Ed Price said he’d like council to vote “no” so that it may appear on the ballot.

Norma Lee Linforth said she is against the whole idea of BYOB.

“I just think it would no longer be ‘America’s Greatest Family Resort,’” she said.

Council members were upfront that they wanted it to go to a public vote.

“Here we are again, BYOB,” Councilman Scott Ping said. “This is a decision that cannot be made by us.”

Ping said that to change the city code to allow BYOB changes the charter of the town and the public has to decide on that issue, not the seven members of council.

Councilman John Kemenosh said that he cannot support BYOB because it goes against what Ocean City was founded on and what families come for.
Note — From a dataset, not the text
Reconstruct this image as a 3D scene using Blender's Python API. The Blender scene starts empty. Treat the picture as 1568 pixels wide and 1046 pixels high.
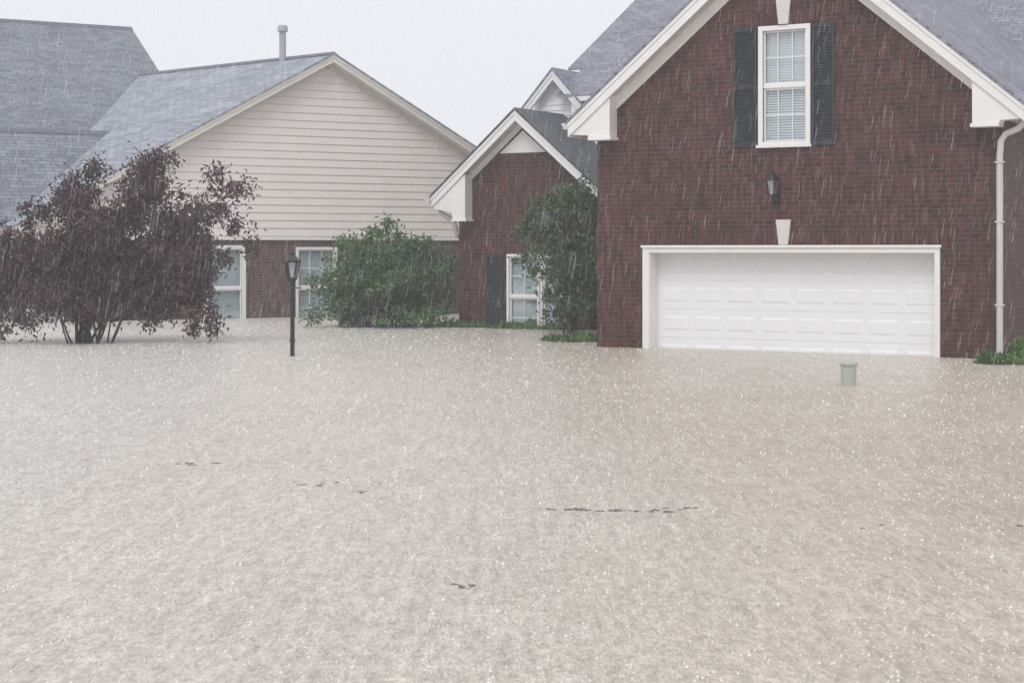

Councilman Tony Wilson called the issue “devisive” and said, “This needs to go to referendum.”

“I think it should be decided by everyone who is a registered voter,” Councilman Roy Wagner said, adding that he was against it personally.

Councilman Keith Hartzell said this time around, the discussion on BYOB has been more cordial.

“This is a huge issue,” he said. “I just want to say good work this time around.”

Councilwoman Karen Bergman said that it was “about time this goes to a referendum.”

“It will change the flavor of the town,” she said.

Council President Michael Allegretto agreed that the issue needed to be decided by the public and not council, and all seven members voted against the ordinance.

If the petitioners do not rescind the question, it will appear on the May 8 ballot.